SET PROBLEM: All of the lines below are to be transcribed faithfully, with pictures excluded from the copy.

DATA LINES:
## Begin

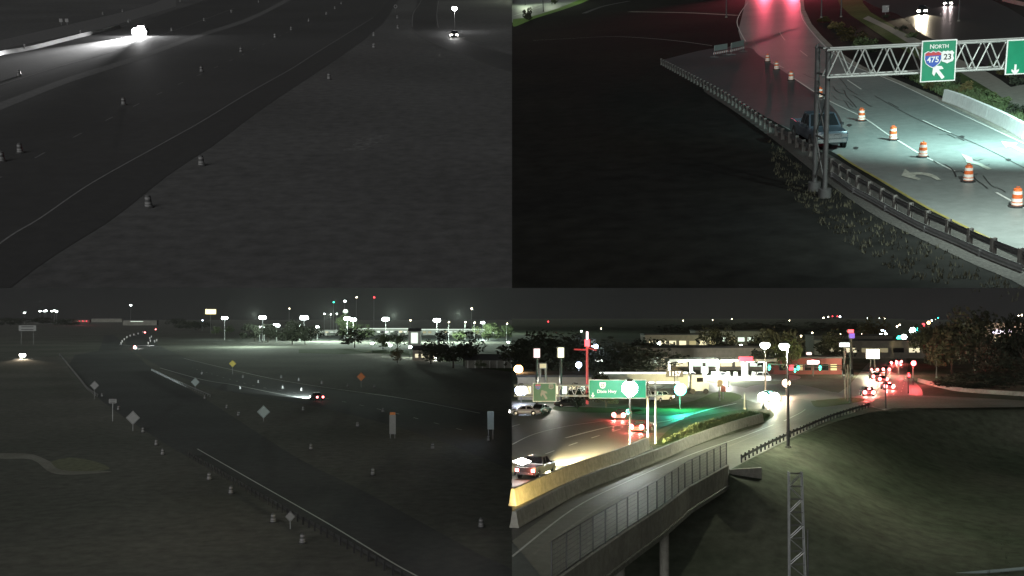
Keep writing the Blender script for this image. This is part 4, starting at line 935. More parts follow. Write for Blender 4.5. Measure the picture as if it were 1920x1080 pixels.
# lit lamps in a row
GM = 'tall lot lights in a row behind the field'
for px, by, ty, n, sz, w, wt in ((421, 637, 595, 6, .95, 'first, right of the yellow lit sign', 60000), (492, 642, 594, 6, 1.05, 'second, left of a lower one', 60000), (518, 640, 609, 6, 1.0, 'lower one between the second and the brightest', 40000), (570, 642, 594, 8, 1.35, 'brightest and largest of the row', 120000), (595, 636, 612, 3, .7, 'small low one right of the brightest', 20000), (651, 640, 596, 6, 1.0, 'left of the close pair', 60000), (662, 640, 598, 6, .95, 'right of the close pair', 60000), (723, 640, 597, 8, 1.15, 'alone above the long white roof', 90000), (819, 642, 599, 7, 1.1, 'alone above the white trailers on the right', 90000), (905, 636, 604, 3, .7, 'last and smallest at the right', 30000)):
    mast(BL, px, by, ty, 'tall white lot light, ' + w, GM, em=e_white, watts=wt * 1.7, ringr=1.3 if sz > .8 else .8, n=n, size=sz * 1.65, col=(.75, 1, .85))
for px, by, ty, w, em, sz in ((379, 620, 600, 'blue white lamp left of the yellow sign', e_blue, .9), (487, 640, 612, 'small low lamp left of the second tall light', e_white, .6), (495, 640, 613, 'small low lamp right below the second tall light', e_white, .6), (562, 640, 610, 'small low lamp under the brightest light', e_white, .7), (646, 620, 564, 'bright lamp highest above the close pair', e_white, 1.6), (647, 636, 582, 'glowing lamp just above the close pair', e_winc, 2.4), (625, 620, 566, 'green light high left of the close pair', e_green, 1.0), (608, 620, 588, 'first of three small white lights in a line', e_white, 1.0), (620, 620, 589, 'second of three small white lights in a line', e_white, .8), (631, 620, 588, 'third of three small white lights in a line', e_white, 1.0),
    (701, 615, 557, 'red warning light high on a mast', e_red, 1.5), (668, 615, 557, 'faint white light left of the red warning light', e_warm, .9), (769, 625, 600, 'faint lamp between the two single tall lights', e_warm, .8), (841, 640, 603, 'first of three faint lamps right of the last bright light', e_warm, .6), (872, 640, 603, 'second of three faint lamps right of the last bright light', e_warm, .6), (889, 640, 604, 'third of three faint lamps right of the last bright light', e_warm, .6), (884, 620, 578, 'small high light at the far right', e_warm, 1.1), (950, 640, 606, 'faint lamp at the right edge', e_warm, .6), (542, 620, 578, 'faint lamp high left of the brightest', e_warm, .7)):
    mast(BL, px, by, ty, w + ' in the lower left view', 'small lights around the lot', em=em, n=1, size=sz, ringr=.3)
t = thing('lit_pole_sign', 'square lit yellow sign on a tall pole left of the row of lot lights', 'sign', BL, BL.G(395, 625))
hh = BL.H(395, 625, 580); MB().tube((0, 0, 0), (0, 0, hh - 5), .5).obj('pole', steel_d, t); MB().box((0, 0, hh - 2.8), (13, 1, 6.2)).obj('sign_box', steel_d, t); MB().box((0, -.6, hh - 2.8), (12.4, .2, 5.6)).obj('lit_face', emit('lit_sign_face_yellow', (1, .86, .42), 2.4), t)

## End

FINISHED TASK:
Keep writing the Blender script for this image. This is part 4, starting at line 935. More parts follow. Write for Blender 4.5. Measure the picture as if it were 1920x1080 pixels.
# lit lamps in a row
GM = 'tall lot lights in a row behind the field'
for px, by, ty, n, sz, w, wt in ((421, 637, 595, 6, .95, 'first, right of the yellow lit sign', 60000), (492, 642, 594, 6, 1.05, 'second, left of a lower one', 60000), (518, 640, 609, 6, 1.0, 'lower one between the second and the brightest', 40000), (570, 642, 594, 8, 1.35, 'brightest and largest of the row', 120000), (595, 636, 612, 3, .7, 'small low one right of the brightest', 20000), (651, 640, 596, 6, 1.0, 'left of the close pair', 60000), (662, 640, 598, 6, .95, 'right of the close pair', 60000), (723, 640, 597, 8, 1.15, 'alone above the long white roof', 90000), (819, 642, 599, 7, 1.1, 'alone above the white trailers on the right', 90000), (905, 636, 604, 3, .7, 'last and smallest at the right', 30000)):
    mast(BL, px, by, ty, 'tall white lot light, ' + w, GM, em=e_white, watts=wt * 1.7, ringr=1.3 if sz > .8 else .8, n=n, size=sz * 1.65, col=(.75, 1, .85))
for px, by, ty, w, em, sz in ((379, 620, 600, 'blue white lamp left of the yellow sign', e_blue, .9), (487, 640, 612, 'small low lamp left of the second tall light', e_white, .6), (495, 640, 613, 'small low lamp right below the second tall light', e_white, .6), (562, 640, 610, 'small low lamp under the brightest light', e_white, .7), (646, 620, 564, 'bright lamp highest above the close pair', e_white, 1.6), (647, 636, 582, 'glowing lamp just above the close pair', e_winc, 2.4), (625, 620, 566, 'green light high left of the close pair', e_green, 1.0), (608, 620, 588, 'first of three small white lights in a line', e_white, 1.0), (620, 620, 589, 'second of three small white lights in a line', e_white, .8), (631, 620, 588, 'third of three small white lights in a line', e_white, 1.0),
    (701, 615, 557, 'red warning light high on a mast', e_red, 1.5), (668, 615, 557, 'faint white light left of the red warning light', e_warm, .9), (769, 625, 600, 'faint lamp between the two single tall lights', e_warm, .8), (841, 640, 603, 'first of three faint lamps right of the last bright light', e_warm, .6), (872, 640, 603, 'second of three faint lamps right of the last bright light', e_warm, .6), (889, 640, 604, 'third of three faint lamps right of the last bright light', e_warm, .6), (884, 620, 578, 'small high light at the far right', e_warm, 1.1), (950, 640, 606, 'faint lamp at the right edge', e_warm, .6), (542, 620, 578, 'faint lamp high left of the brightest', e_warm, .7)):
    mast(BL, px, by, ty, w + ' in the lower left view', 'small lights around the lot', em=em, n=1, size=sz, ringr=.3)
t = thing('lit_pole_sign', 'square lit yellow sign on a tall pole left of the row of lot lights', 'sign', BL, BL.G(395, 625))
hh = BL.H(395, 625, 580); MB().tube((0, 0, 0), (0, 0, hh - 5), .5).obj('pole', steel_d, t); MB().box((0, 0, hh - 2.8), (13, 1, 6.2)).obj('sign_box', steel_d, t); MB().box((0, -.6, hh - 2.8), (12.4, .2, 5.6)).obj('lit_face', emit('lit_sign_face_yellow', (1, .86, .42), 2.4), t)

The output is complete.